A high school in Kandahar with cracks from a suicide bomb. Photo: NRC

Afghanistan: Statement on the deadly bombing of a boys’ high school in Kabul

Published 19. Apr 2022
By Neil Turner, the Norwegian Refugee Council’s Country Director in Afghanistan

”We strongly condemn this morning’s horrifying attack on Abdul Rahim Shahid boy’s high school in western Kabul.

”Afghanistan has been one of the deadliest and most challenging countries for children to receive an education for way too long. Insecurity, direct attacks, poverty, and the recent suspension of girls’ return to secondary school have robbed thousands of students of their basic rights to learning over the past decades.

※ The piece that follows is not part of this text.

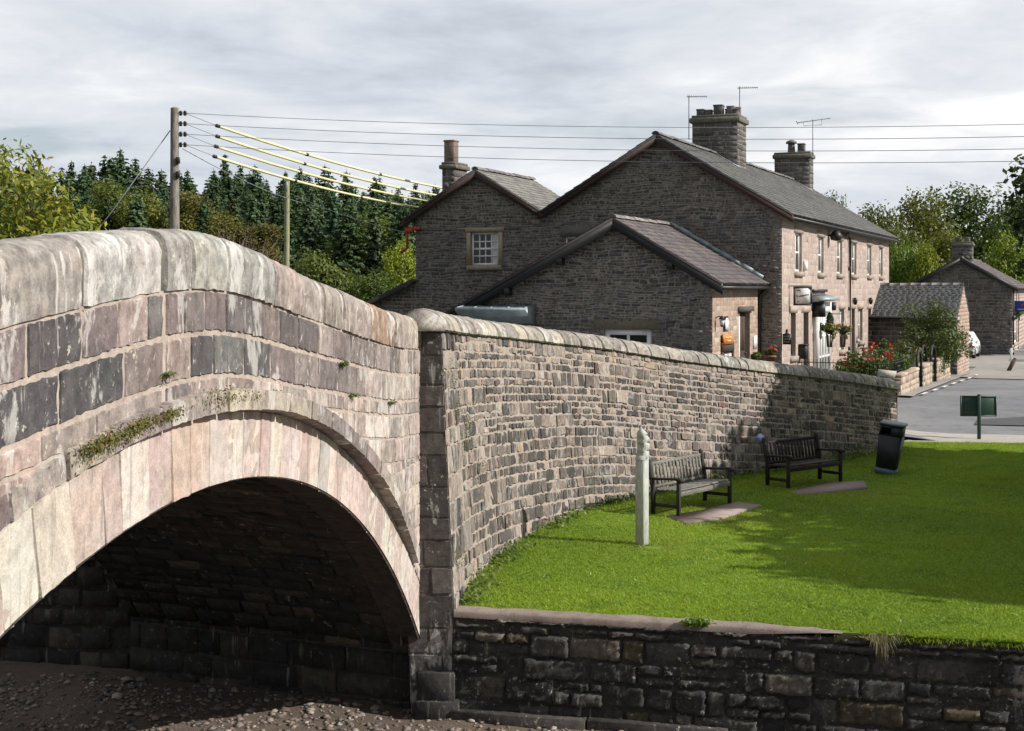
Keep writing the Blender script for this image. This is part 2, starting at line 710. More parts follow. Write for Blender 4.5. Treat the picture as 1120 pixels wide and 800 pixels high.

”We call for full access to education for all students in Afghanistan – girls and boys alike. Children need to be provided with a safe environment and protected from facing deadly threats while pursuing their dreams of a better future.”

 

Facts and figures:

  • UNICEF estimates that over 4 million children are out of school, of which 60 per cent are girls.
  • Girls’ Secondary schools have been mostly closed in Afghanistan for the past eight months. See also our latest statement here.
  • About 8 million children in crisis in Afghanistan require emergency education in 2022 - a nearly threefold increase compared to needs at the start of 2021.
  • Qualified female teachers are scarce in remote areas, mainly due to a lack of girls’ enrolment past primary grades, which further limits access for girls, making the issue a cyclical one. 
  • Aid organisations call for US$162 million to address the urgent need of 1.5 million children and youth in the 2022 Afghanistan Humanitarian Response Plan for Afghanistan.
  • NRC assisted 56,500 students and teachers (49 per cent female) with emergency education in 2021.